You really have to hand it to some people. As if it weren't bold enough to go around looking for planets around other stars, and trying to figure out things like the putative climates on as-of-yet-undiscovered terrestrial type worlds (guilty), someone has to go and tell us when the first genuinely Earth-like planet will be discovered. Doing anything in early May 2011? Block out your diary.
Arbesman and Laughlin posted a few days back a rather provocative paper that includes the word 'Scientometric' in the title. [I had to look this up, since I first assumed this was lifted from an episode of the Simpsons. Apparently it's the science of measuring and analyzing science, well, there you are. Much is to do with the impact particular scientific works have on a field]. The paper, to be fair, employs some reasonable statistical methods to try to see what the trend line is for the rate of exoplanet discovery versus planetary properties.
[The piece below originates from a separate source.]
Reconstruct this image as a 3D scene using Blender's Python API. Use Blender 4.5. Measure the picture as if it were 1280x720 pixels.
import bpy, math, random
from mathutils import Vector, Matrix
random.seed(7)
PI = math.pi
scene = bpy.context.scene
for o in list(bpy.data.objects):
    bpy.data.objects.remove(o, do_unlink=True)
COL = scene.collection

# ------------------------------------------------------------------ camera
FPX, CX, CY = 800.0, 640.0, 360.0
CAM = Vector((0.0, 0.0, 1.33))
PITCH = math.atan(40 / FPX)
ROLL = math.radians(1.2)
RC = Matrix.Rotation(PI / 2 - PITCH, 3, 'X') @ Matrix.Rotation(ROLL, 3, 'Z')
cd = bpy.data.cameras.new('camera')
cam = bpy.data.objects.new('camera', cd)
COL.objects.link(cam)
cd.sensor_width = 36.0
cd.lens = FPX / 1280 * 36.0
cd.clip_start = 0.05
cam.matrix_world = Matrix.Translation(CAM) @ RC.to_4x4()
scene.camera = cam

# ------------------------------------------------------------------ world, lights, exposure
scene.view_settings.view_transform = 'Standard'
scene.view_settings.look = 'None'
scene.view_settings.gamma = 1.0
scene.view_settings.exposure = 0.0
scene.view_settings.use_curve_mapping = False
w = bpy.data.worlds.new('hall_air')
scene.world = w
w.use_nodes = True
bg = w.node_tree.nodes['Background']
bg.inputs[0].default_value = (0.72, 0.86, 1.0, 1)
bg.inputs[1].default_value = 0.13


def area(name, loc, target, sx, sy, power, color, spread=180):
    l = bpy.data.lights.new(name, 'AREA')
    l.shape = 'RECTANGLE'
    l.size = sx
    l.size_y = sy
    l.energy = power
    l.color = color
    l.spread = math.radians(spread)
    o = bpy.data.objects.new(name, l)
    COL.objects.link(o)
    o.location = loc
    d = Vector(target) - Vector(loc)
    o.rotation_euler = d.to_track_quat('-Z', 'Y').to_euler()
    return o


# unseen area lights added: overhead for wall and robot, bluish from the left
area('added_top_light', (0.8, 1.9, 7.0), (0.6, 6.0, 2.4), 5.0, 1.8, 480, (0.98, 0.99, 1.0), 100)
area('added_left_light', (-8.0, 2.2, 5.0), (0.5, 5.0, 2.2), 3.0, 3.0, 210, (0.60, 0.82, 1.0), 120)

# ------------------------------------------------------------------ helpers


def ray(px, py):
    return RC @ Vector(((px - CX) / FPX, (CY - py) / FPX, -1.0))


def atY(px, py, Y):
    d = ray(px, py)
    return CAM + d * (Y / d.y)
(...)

In this case the authors devise a metric for planetary habitability based - albeit in a fairly sophisticated way - on planet mass and distance from parent star, and then employ a favorite statistical trick called 'boot-strapping'. Bootstrapping is one of those methods that you resort to when you really have a limited idea of what it is that your sample is actually sampling - and when there is noisy data.
The results of their analysis suggest that early next year (the month of May) we might expect Doppler searches for exoplanets to turn up something in the Earth-mass range and in the liquid-water orbital zone around a star. Transit searches don't fare so well, with no convergence on a date, tough luck Kepler - although the reason is that there just aren't enough transiting planets yet discovered in the right orbital range to allow for a meaningful prediction. It's an admirably immodest prediction. They even refer to the so-called Hawthorne Effect - whereby their publicizing this result may in fact influence the race to achieve what they predict - although they suggest that astronomers will be too busy struggling with the challenges of the task to care much.
What I think is most interesting is not this result itself (if they're right they get to brag, if they're wrong no-one will really care), but that these - genuinely smart - guys went to the effort. That alone I think suggests that the scientific community is sensing convergence on the quarry. The caveat to all this is, at the risk of sounding pessimistic, that planets meeting this particular habitability metric could still be dry, barren, atmosphere-less rocks. Finding such worlds would indeed suggest that several boxes can be checked in the search for Earth-2, but it's not the end of the story.